Scottie Pippen Really Needs Friends In His Corner After Making Himself Look Foolish On 'The Dan Patrick Show'
This whole thing is sad to watch. Scottie Pippen is one of the all time great basketball players yet he has convinced himself that no else recognizes it. He played with Michael Jordan, he wasn't better than Michael Jordan, he is the gold standard Robin, and that very clearly still eats at his soul decades later. "The Last Dance" certainly didn't help his feelings in any sort of way and now he's got a book coming out telling "his side." And with a book coming out comes promotional tours on various talk shows like this where you say something inflammatory to get people to buy said book. Very ironic considering he took shots at another NBA book writer during this very interview, but I digress.
You know someone isn't doing well when they exclusively refer to themselves in the third person. "Scottie Pippen thinks Scottie Pippen should've taken that last shot." Alright dude. We fucking know who you are, pal. If you don't get your "George is getting upset" ass on out of here with that nonsense.
The part I struggled with the most is Scottie's recollection of Jordan's play call to get Steve Kerr a wide open shot with title number five on the line. Saying Jordan only said that for the cameras. "He wouldn't have passed that ball if Stockton didn't double him." Scottie, buddy... what are you talking about, pal? He quite literally saw what was coming and had a backup plan at the ready. Steve Kerr got the shot, hit it, fun times had by all. I do love the idea that Jordan was such a sociopath that he viewed this as a win-win move for him regardless of outcome. "Either I make the pass that wins us the game OR I get to punch my teammate in the face for fucking up the final shot, either way the cameras are gonna love this!"
The reason I titled this "Scottie Pippen needs friends" is because you typically don't see people down this bad with some sort of legitimate support system at their back. A friend who can tell you to shut that dumb shit up, stop making a fool of yourself, remind you that you are loved, pick you up when you're down. That person clearly does not exist in Pippen's corner at the moment and it's sad. He's got someone in his corner telling him the opposite, trying to latch on like a leach and profit off of this book, this bourbon, these hot takes, someone cunning and insidious who doesn't care about the aftermath of what this human being is going to look like on the other side.
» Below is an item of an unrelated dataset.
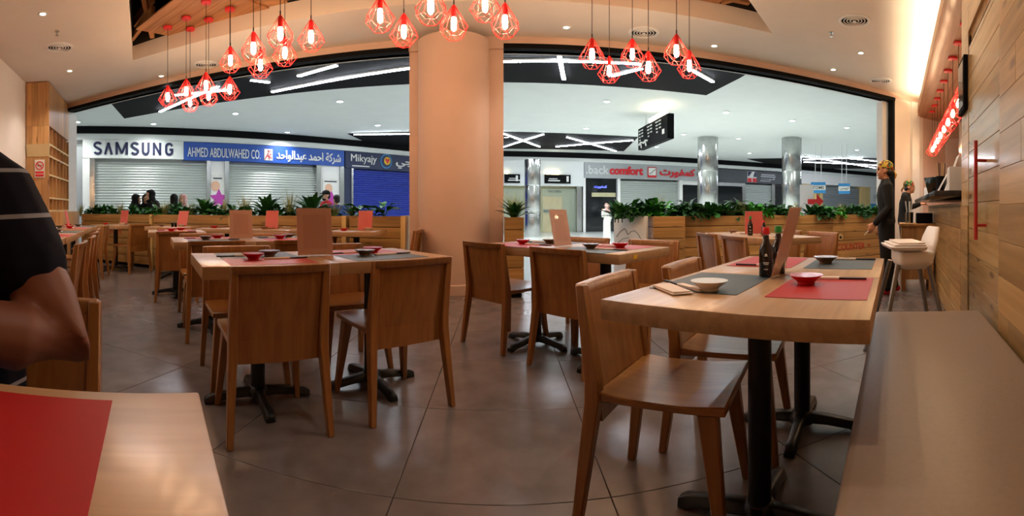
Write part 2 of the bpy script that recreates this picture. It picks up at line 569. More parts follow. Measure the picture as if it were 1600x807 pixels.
# shopfront header, pilasters, pink kitchen end wall
hd = MB().box(WX0 - .2, 9.5, FY, FY + .22, HEAD + .06, CEIL + .1)
wf = tag(hd.build('wall_front', M['plaster_pink']), 'beige plaster header over the open shopfront', kind='structure')
for a, b in ((WX0, -1.17), (.03, 6.5)):
    MB().box(a, b, FY - .012, FY + .2, HEAD - .0, HEAD + .06).build('trim_1', M['black'], wf)
MB().box(-1.17, .03, FY, FY + .2, HEAD, HEAD + .06).build('lintel', M['plaster_pink'], wf)
MB().box(-8.6, -8.12, 6.2, 6.46, MF0, HEAD + .06).build('trim_2', M['white'], wf)
MB().box(6.44, 6.50, FY - .0, FY + .12, 0, HEAD).build('trim_3', M['black'], wf)
MB().box(6.32, 6.43, FY + .15, FY + .3, 0, HEAD).build('trim_4', M['white'], wf)
MB().box(6.50, WX1 + .05, FY, FY + .25, 0, HEAD + .06).build('wall_front_pier', M['plaster'], wf)
MB().box(WX1 + .05, 9.6, FY, FY + .2, 0, HEAD + .06).build('wall_kitchen_end', M['plaster_pink'], wf)
MB().box(6.93, 7.15, FY - .06, FY, 0, HEAD + .06).build('trim_5', M['white'], wf)
kb = MB()
rbox(kb, 3.4, 11.4, -2.35, -2.2, 0, CEIL)
tag(kb.build('wall_kitchen', M['plaster_pink']), 'beige plaster wall at the back of the open kitchen', kind='structure')
# column
cm = MB().lathe([(.45, .0), (.45, HEAD + .08)], 48, center=(-.6, FY + .03))
column = thing('column', 'thick round beige plaster column between two flat piers', 'column')
cm.build('shaft', M['plaster_pink'], column, smooth=True)
MB().lathe([(.462, 0), (.462, .11), (.452, .12)], 48, center=(-.6, FY + .03)).build('plinth', M['plaster_pink'], column, smooth=True)
MB().box(-1.17, -.95, FY + .05, FY + .3, 0, HEAD + .07).build('pier', M['plaster_pink'], column)
MB().box(-.25, .03, FY + .05, FY + .3, 0, HEAD + .07).build('pier', M['plaster_pink'], column)
MB().box(-1.0, -.2, FY + .2, FY + .32, 0, HEAD + .07).build('pier_web', M['plaster_pink'], column)
# wooden raft of planks and beams in the ceiling opening
raft = thing('ceiling_raft', 'raw timber panels and beams hung inside the dark ceiling opening', 'raft', (0, 0, 0))
def raft_panel(o, ux, L_, W_, zz=3.36, n=6):
    yaw = math.atan2(ux[1], ux[0])
    for k in range(n):
        MB().box(0, L_, k * W_ / n + .001, (k + 1) * W_ / n - .001, 0, .02).build('plank', M['raft'], raft, (o[0], o[1], zz), yaw, bevel=.002, seg=1)
raft_panel((-4.32, 4.42), (1.25, -.46), 1.45, 1.08, n=9)
raft_panel((-3.1, 3.6), (.94, .2), .98, 1.2, 3.381, n=6)
raft_panel((-2.1, 2.75), (1, .02), 2.8, 1.9, n=10)
raft_panel((.7, 3.75), (1, .0), 1.7, 1.1, n=6)
def beam(a, b, wd=.06, ht=.11):
    a, b = Vector(a), Vector(b)
    d = b - a
    o = MB().box(0, d.length, -wd / 2, wd / 2, -ht / 2, ht / 2).build('beam', M['raft'], raft, a)
    o.rotation_euler = d.to_track_quat('X', 'Z').to_euler()
beam((-4.62, 4.72, 3.62), (-3.9, 4.3, 3.62), .05, .12)
beam((-4.72, 4.75, 3.44), (-3.9, 4.3, 3.46), .05, .1)
beam((-4.35, 4.78, 3.38), (-3.6, 3.6, 3.95), .06, .08)
beam((-3.0, 4.7, 3.46), (-2.2, 4.3, 3.62), .06, .12)
beam((-2.7, 4.75, 3.4), (-2.55, 4.2, 3.7), .06, .1)
beam((-2.35, 4.8, 3.44), (-1.7, 4.75, 3.5), .06, .12)
beam((2.1, 4.8, 3.44), (2.75, 4.75, 3.44), .06, .1)
beam((2.45, 4.85, 3.42), (2.7, 4.45, 3.42), .05, .1)
beam((1.5, 4.8, 3.5), (2.3, 4.45, 3.5), .06, .12)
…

While watching this clip I couldn't stop thinking about Kendrick Perkins call Giannis "Robin" after Khris Middleton went off last night. It's often a really stupid argument, one people take far too seriously that ends up meaning absolutely nothing in the long run. Except when you then watch the most famous "Robin" in basketball history snidely ask Dan Patrick if he speaks English. That's 30+ years of torment, wondering if anyone sees you as "the guy." Scottie, you're not that guy, pal. Trust me, you're not that guy. And that's ok. Michael was that guy. You were the other guy, and no one has ever been better at being that other guy. People continue to use Robin as an insult and then turn around and kill guys for not winning titles on their own. It's almost as if you've always, ALWAYS, needed multiple really good players on a basketball team to win a Championship. It's almost as if you need two top-25 players of all time to so something special like win six titles in eight years.
The psychology of Scottie Pippen is a fascinating case of hubris, greed and jealousy. A man who has so many accolades, so much recognition, more Championship rings than he can wear on a single hand simultaneously, and none of it is enough. Kevin Durant has spoken openly about how we, as fans, don't know what motivates him. Perhaps he's at peace with his historical place in the game. Maybe he learned not to care at all. Maybe the 24-hour hot take cycle that sports talk has devolved into has actually makes it easier to disassociate and not care at all what anyone has to say. I don't have the answers because I don't know these people personally, I can only go off of what they decide to give us. And what Scottie's giving us is someone who is overcompensating, demanding to be viewed as someone we all know he wasn't. If he could understand that the person he was wasn't a negative, was still great in his own way, maybe then he could find some comfort in his own mind.